The Supreme Court’s decision in Kansas v. Ventris is one of the strangest things I’ve seen from them in a long time.
I’m not a lawyer, but as I understand the law, it has been normal procedure for many years that once a defendant invokes his right to a lawyer, the cops have to stop questioning him. From that moment forward—all the way to end of the trial if need be—-neither the prosecution nor the cops can ask him any more questions. If they do, the answers can’t be used in court.
The prohibition applies as well to agents of the police. If the defendant confesses to a snitch, the snitch can testify, but if the police send a snitch to question the defendant, he can’t testify to the defendant’s confession because he was acting as an agent of the police.
Until now. In Ventris, the Court carved out an exception to the rule. Basically, they said that if the defendant testifies on his own behalf, a defendant’s prior contradictory statements to an agent can still be introduce at trial even if the statements were made after invoking the right to counsel. The ruling doesn’t seem to be limited to agents of the police, either. It looks like the police can question the defendant directly, despite his asking for a lawyer.
The court’s reasoning demonstrates Scalia’s boundless trust in police professionalism:
On the other side of the scale, preventing impeachment use of statements taken in violation of Massiah would add little appreciable deterrence. Officers have significant incentive to ensure that they and their informants comply with the Constitution’s demands, since statements lawfully obtained can be used for all purposes rather than simply for impeachment. And the ex ante probability that evidence gained in violation of Massiah would be of use for impeachment is exceedingly small.
(See Radley Balko’s continuing series of anecdotes about Scalia’s new Police Professionalism.)
Scott Greenfield had some choice words about it yesterday:
Again, the reasoning is so strained as to require a few moments of reflection. Since statements lawfully obtained can be used for any purpose, cops have a strong incentive to comply with the Constitution, and therefore have no incentive to violate the Constitution by doing precisely what they did here.

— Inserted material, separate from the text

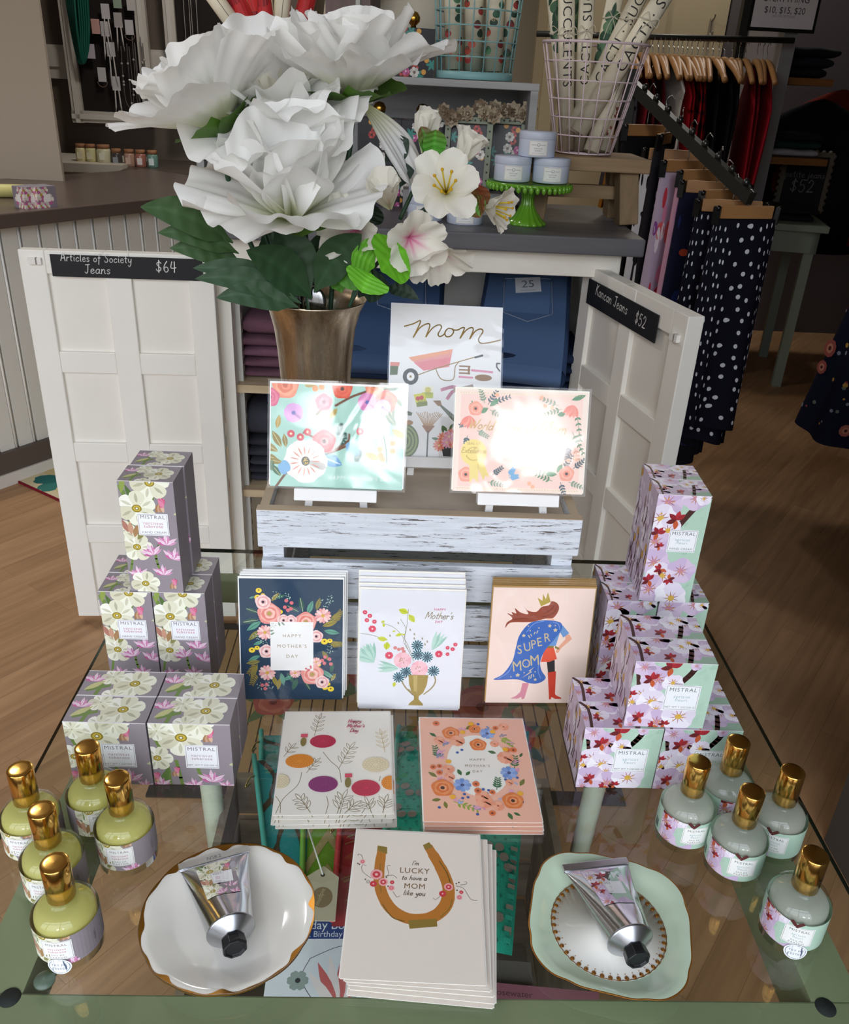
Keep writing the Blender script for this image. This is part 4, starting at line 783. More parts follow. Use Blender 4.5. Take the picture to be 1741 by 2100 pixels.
def skirt(label, q, rz, w, L, flare, cols, seed, dots=False, blot=None, taper=.5):
    g = random.Random(seed); ph = g.uniform(0, 6)
    def fn(u, v):
        a = 2 * math.pi * u; r = w / 2 * (1 + flare * v); c = math.copysign(abs(math.cos(a)) ** .7, math.cos(a)); th = .018 + .035 * v * taper + .012 * v * math.sin(7 * a + ph)
        return Vector((r * c + .012 * v * math.sin(9 * u * 3.1 + ph), th * math.copysign(abs(math.sin(a)) ** .8, math.sin(a)) - .004, -.012 - L * v - .012 * math.sin(a * 2 + ph) * v))
    m = MB().grid(fn, 72, 30, cols[0], wrap=True, cf=(lambda u, v: lin(cols[int((v * 3 + u) * 1.0) % len(cols)])) if len(cols) > 1 and not blot else None)
    def spot(u, v, ru, rv, col, n=12, k=.0006):
        def P(t): uu, vv = u + ru * math.cos(t), v + rv * math.sin(t); a = fn(uu, vv); e = fn(uu + .004, vv) - a; f = fn(uu, vv + .004) - a; nn = e.cross(f).normalized(); return a + nn * (-k if nn.y > 0 else k) if False else a + Vector((0, -k * 2.5, 0))
        m.add([P(2 * math.pi * i / n) for i in range(n)], [tuple(range(n))], col)
    if dots:
        rows = int(L / .032)
        for r_ in range(rows):
            for c_ in range(10): spot(.52 + .46 * (c_ + .5 * (r_ % 2)) / 10 + g.uniform(-.016, .016), (r_ + .6 + g.uniform(-.2, .2)) / rows * .97, .0062, .0066 / L, '#dfe0ea')
    if blot:
        for _ in range(blot[0]): spot(g.uniform(.53, .97), g.uniform(.05, .93), g.uniform(.012, .04), g.uniform(.012, .05), g.choice(blot[1]), 9)
    o = m.build('hanging_skirt', printed(.85, .15)); o.location = q; o.rotation_euler = (0, 0, rz); return tag(o, label, 'skirt', 'skirts on the sloping arm')
ch0 = None
def clip_hanger(label, q, rz, hookup):
    global ch0
    t = thing('skirt_hanger', label, 'hanger', q, rz, 'clip hangers on the sloping arm')
    MB().box(-.083, .083, -.006, .006, -.016, .018).build('bar', HW, t, bevel=.002)
    MB().tube(cr([(0, 0, .018), (0, 0, hookup * .6), (.0, .012, hookup * .85), (0, 0, hookup), (0, -.016, hookup * .92)], 5), .0018, 6).build('hook', HK, t)
    for s_ in (-1, 1): MB().bar((s_ * .096, -.008, .016), (s_ * .094, -.006, -.03), .02, .012).ball((s_ * .096, -.012, .012), .008, n=8).build('clip', mat('#3c3c3e', .25, .9), t)
sk = [((1325, 268), 'black skirt in the deep shade behind the wooden stool', ['#141317'], 0, .5, 0, None), ((1362, 285), 'charcoal skirt hanging behind the white one with black lettering', ['#1d1c22'], 0, .5, 0, None), ((1386, 320), 'white skirt with black brush marks beside the wooden stool', ['#c9c9cf'], 0, .62, 0, (34, ['#101014', '#16161c'])), ((1408, 341), 'white and purple floral skirt hanging by the grey cabinet top', ['#b9a9c0'], 0, .8, .15, (46, ['#8a4d92', '#e8e2ea', '#c7404e', '#d98aa8', '#5a3a8c', '#e06a6a'])), ((1440, 361), 'pink and lilac floral skirt, a narrow strip beside the purple one', ['#c793a8'], 0, .75, .1, (26, ['#9a5aa0', '#e8c4d4', '#d0446a'])), ((1466, 386), 'navy skirt with small bright flowers on the sloping arm', ['#14172e'], 0, .8, .1, (20, ['#b0452c', '#c9902c', '#1f2a5c', '#a0305a'])), ((1482, 402), 'dark skirt with dull red flowers behind the polka dots', ['#111018'], 0, .8, .1, (12, ['#6a1430', '#7a2038', '#2a2040'])), ((1500, 424), 'navy polka dot skirt, rear of the two dotted ones', ['#11121f'], 1, .68, .14, None), ((1530, 436), 'navy polka dot skirt at the front end of the sloping arm', ['#12131f'], 1, .60, .12, None)]
for i, ((u, v), lb, cols, dts, L, fl_, bl) in enumerate(sk):
    k = (i + .3) / 8.4; y = SA.y + dS.y * min(1, k) - .0; q = hy(u, v, y); 
    rz = R([28, 62, -20, 24, 26, -8, 30, -4, 14][i]); arm = SA + dS * min(1, max(0, (y - SA.y) / dS.y))
    clip_hanger(f'wooden clip hanger holding the {lb.split(",")[0].split(" hanging")[0].split(" beside")[0].split(" behind")[0].split(" on the")[0].split(" at the")[0].split(" in the")[0]}' + (' in shade' if i == 0 else ' at the rear' if i == 7 else ' at the arm end' if i == 8 else ''), q, rz, max(.05, arm.z + .02 - q.z))
    skirt(lb, q + Vector((0, -.0, -.004)), rz, .195, L, fl_, cols, i + 40, bool(dts), bl)
# grey post, shelves and dark clothes
SH = grain('#a06f3e', '#84572c', 'X', (2, 20, 20), .5)
PX = hy(1592, 150, 4.3)
struct('wall_post', MB().box(PX.x, PX.x + .06, 4.3, 4.75, 0, 2.95, '#8f8c90'), printed(.7))
struct('wall_rear', MB().box(PX.x + .07, 3.3, 5.3, 5.36, 0, 2.95, '#5a5355'), printed(.7))
for i, (u, v, w, lb) in enumerate(((1650, 160, .30, 'wooden bracket shelf holding dark folded clothes, upper right'), (1640, 325, .32, 'wooden bracket shelf holding green and white folded clothes'))):
    p = hy(u, v, 4.4); o = MB().box(-.14, .14, -.02, .4, -.03, .0).build('wall_shelf', SH); o.location = (p.x, 4.42, p.z); tag(o, lb, 'shelf')
    if i == 0:
        for k in range(3): folded('folded_garment', .25, .3, .045, mat(['#15161c', '#1b1f2c', '#0f1014'][k], .9, bump=.3), 70 + k, (p.x + .02 * k, 4.6, p.z + .044 * k), R(3 * k), ['black folded garment lowest on the upper right shelf', 'navy folded garment in the middle of the upper right shelf', 'black folded garment topmost on the upper right shelf'][k], 'dark clothes on the upper shelf')['category'] = 'clothing'
    else:
        for k, (c, l2) in enumerate((('#b7b3b8', 'white folded garment lowest on the middle right shelf'), ('#10392f', 'dark green folded garment on the middle right shelf'), ('#14151b', 'black folded garment topmost on the middle right shelf'))):
            folded('folded_garment', .25 - .02 * k, .28, .036, mat(c, .9, bump=.3), 80 + k, (p.x - .01 + .01 * k, 4.6, p.z + .035 * k), R(5 * k), l2, 'clothes on the middle shelf')['category'] = 'clothing'
for i, (u, v, c, lb) in enumerate(((1690, 190, '#17151a', 'black garment hanging below the upper right shelf'), (1735, 170, '#5a1d16', 'rust red garment hanging at the right edge of the shop'))):
    p = hy(u, v, 4.7); o = garment_mesh(.6, .75, .08, 3, 90 + i, col=c).build('hanging_garment', printed(.9, .1)); o.location = (p.x + .05, 4.8, p.z); o.rotation_euler = (0, 0, R(80)); tag(o, lb, 'clothing')
# price sign on the rail
p = hy(1530, 62, 4.28); t = thing('framed_price_sign', 'black framed white sign with sale prices above the clothes rail', 'sign', (p.x, 4.28, p.z))
MB().box(-.0, .30, -.01, .01, 0, .3, '#101012').build('frame', printed(.4), t)
A = Art().rect(.012, .014, .288, .286, '#d3cfd4').text('EVERYTHING', .15, .113, .038, '#3a3840', sx=.9).text('$10, $15, $20', .15, .070, .036, '#3a3840', sx=.9).text('NO EXCEPTIONS', .15, .055, .013, '#85828a')
MB().art(A, lambda x, y, q: (x, -.0105 - q, y)).build('sheet', printed(.5), t)
# beige door panels behind the rail
dm = mat('#b7a888', .75)
struct('wall_panel', MB().box(.7, PX.x + .06, 5.3, 5.36, 0, 2.95).box(.75, .82, 5.27, 5.3, 0, 2.9).box(1.2, 1.27, 5.27, 5.3, 0, 2.9).box(1.32, 1.39, 5.27, 5.3, 0, 2.9), dm)
p = hy(1460, 55, 5.27); t = thing('wall_hook', 'small metal wall hook on the beige panel above the rail', 'hook', (p.x, 5.295, p.z)); MB().box(-.01, .01, -.006, 0, -.05, .04).tube(cr([(0, -.006, -.03), (0, -.04, -.05), (0, -.05, -.02)], 5), .005, 8).tube(cr([(0, -.006, .03), (0, -.04, .04), (0, -.05, .06)], 5), .004, 8).build('hook', mat('#8d8372', .5), t)
# grey green table with a framed chalk board, dark clothes, floral dress
lg = hz(1590, 790, 0); tz_ = .80; t = thing('side_table', 'grey green painted side table standing beyond the skirts', 'table', (lg.x, lg.y, 0), R(-14))
TG = '#8f9c90'
MB().box(-.45, .06, -.06, .62, tz_ - .03, tz_, TG).build('tabletop', printed(.5), t, bevel=.003)
MB().box(-.42, .03, -.03, .0, tz_ - .13, tz_ - .03, TG).box(.0, .03, -.03, .58, tz_ - .13, tz_ - .03, TG).build('apron', printed(.5), t)
for x, y in ((.0, 0), (-.4, 0), (.0, .55), (-.4, .55)): MB().bar((x, y, 0), (x, y, tz_ - .03), .045, .045, TG).build('leg', printed(.5), t)
for k in range(2): folded('folded_garment', .36, .3, .03, mat(['#1a181b', '#141316'][k], .9, bump=.3), 60 + k, (lg.x - .14 + .02 * k, lg.y + .22, tz_ + .03 * k), R(-8), ['dark folded garment lying on the grey green table', 'black folded garment on top of another on the grey green table'][k], 'clothes on the side table')['category'] = 'clothing'
p = hy(1645, 400, lg.y + .42); t = thing('chalk_board', 'small chalk board in a scalloped frame on the side table', 'sign', (p.x, lg.y + .44, tz_), R(-10))
A = Art().hand('petite jeans', 0, .17, .016, .003, '#8f8c88').hand('$52', 0, .10, .03, .005, '#8f8c88')
b = MB().box(-.12, .12, -.008, .008, 0, .29, '#6f6658')
for k in range(9):
    for x in (-.12, .12): b.ball((x, 0, .016 + k * .032), .012, '#6f6658', n=8)
for k in range(7):
    for z in (0.004, .29): b.ball((-.1 + k * .033, 0, z), .012, '#6f6658', n=8)
b.build('frame', printed(.6), t); MB().box(-.1, .1, -.0095, -.007, .02, .27, '#15151a').art(A, lambda x, y, q: (x, -.0096 - q, y)).build('board', printed(.7), t)
p = hz(1700, 900, .32); q = Vector((p.x + .215, p.y + .1, 1.25)); o = None
def dress(label, q, rz, w, L):
    g = random.Random(5)
    def fn(u, v): a = 2 * math.pi * u; r = w * (.28 + .72 * v ** .8); return Vector((r * math.cos(a) * (1 + .05 * math.sin(9 * a)), r * .7 * math.sin(a) * (1 + .07 * math.sin(9 * a)), -L * v - .02 * math.sin(2 * a) * v))
    m = MB().grid(fn, 96, 30, '#15182c', wrap=True)
    for _ in range(420):
        u, v = g.uniform(0, 1), g.uniform(.05, .98); big = g.random() < .3; r = g.uniform(.018, .03) if big else g.uniform(.004, .009); c0_ = fn(u, v); e = (fn(u + .002, v) - c0_).normalized(); f = (fn(u, v + .002) - c0_).normalized(); nn = e.cross(f); nn = nn if nn.x * c0_.x + nn.y * c0_.y > 0 else -nn
        for ring in ((0, r, g.choice(['#a4554f', '#b36a5c', '#8a4a5c'])), (1, r * .55, '#c98a72'), (2, r * .25, '#5a2a2c')) if big else ((0, r, g.choice(['#8d93a5', '#c79a4a', '#6c7a6a', '#a05050'])),):
            k = 10 if big else 6; m.add([c0_ + e * (ring[1] * (1 + .22 * math.sin(5 * t_) * (ring[0] == 0)) * math.cos(t_)) + f * (ring[1] * (1 + .22 * math.sin(5 * t_) * (ring[0] == 0)) * math.sin(t_)) + nn * (.0015 + .0006 * ring[0]) for t_ in [2 * math.pi * i / k for i in range(k)]], [tuple(range(k))], ring[2])
    o = m.build('floral_dress', printed(.85, .15)); o.location = q; o.rotation_euler = (0, 0, rz); return tag(o, label, 'dress')
dress('navy dress with coral flowers at the right edge of the shop', q, 0, .27, .93)
t = thing('dress_rail', 'dark metal rail holding the navy floral dress at the right edge', 'rail', (q.x, q.y, q.z + .06)); MB().tube([(0, 0, 0), (3.28 - q.x, 0, 0)], .012, 10).tube([(0, 0, 0), (0, 0, -.07)], .004, 8).build('rail', BLK, t)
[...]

Of course, they did precisely what they did here, so apparently they have enough of an incentive to do it, as proven by the fact that they did it.
Aside from the fact that it happened, a possibility Scalia calls “exceedingly small,” the Court ignores the “incentive” structure when the defendant has a lawyer and the time to obtain a confession lawfully has come and gone. At that point, the only potential for nailing the sucker is by violating Massiah, which is exactly what they did. Moreover, when the defense seems awfully clear that it’s going to be two defendants pointing fingers at each other as the shooter, the “exceedingly small” chance that the defendant will testify becomes exceeding large.
For a guy who talks so much about incentives, Scalia is remarkably daft. Sure, police would rather get a statement from the defendant that can be used for all purposes, but that just means the police want to get in as many questions as possible before the defendant realizes he should lawyer up.
Once that happens, “all purpose” statements are off the table, but the Ventris decision now allows them to gather additional special purpose statements—even though they’re violating the defendant’s rights—with no penalty whatsoever. It’s easy to see what that’s an incentive for. How long will it be before it becomes standard procedure?
When the defendant asks for a lawyer, the police will simply keep questioning him in the hope he’ll say something they can hang him for if he testifies. I’m imagine they’ll call it “proceeding to the Ventris interview.” Or if a prosecutor thinks a defendant is preparing to take the stand, he can send an investigator to “try to get a Ventris statement.” You know it’s coming.
Amazingly, an even stronger criticism of Ventris comes from a prosecutor. As a criminal defense lawyer, Ken Lammers was never a true believer, and now that he’s switched sides, he once again shows he’s still his own man with his withering argument that Ventris is not just bad for defendants’ rights, it’s badly wrong.
Here are a few excerpts:
…As the Court acknowledges that violation of this right precludes the use of the evidence gained in a prosecutor’s trial in chief, this evidence couldn’t even be used in a perjury trial. Thus, the Court creates an exception, allowing criminal procedure alone to trump a constitutional right.
…That’s correct, a US Supreme Court decision is based on a belief that it is unlikely that the defendant will testify. It’s backed up by a statement that shows an amazing lack of understanding of why a statement would be taken by a police officer. The exact purpose that an officer would be taking a statement after the defendant has an attorney is to lock him into a particular version of the facts with the thought that the defendant could tell a different story at trial. After all, if the officer expected the defendant to take the stand and testify exactly in the manner most likely to lead to a conviction, why would he waste time trying to get a statement from the defendant?
Ken’s whole takedown of Ventris is logical, clear, and well worth reading.
In other news, Supreme Court Justice David Souter has announced his retirement, and speculation has begun as to his replacement.
I hearby nominate CrimLaw blogger Ken Lammers. His even-handed approach and clear writing style should make for some good opinions, and more importantly, the Supreme Court clearly needs more justices who have experience practicing criminal law.
Besides, as George W. Bush’s nomination of Harriet Miers showed, the Supreme Court is not just for mental giants anymore.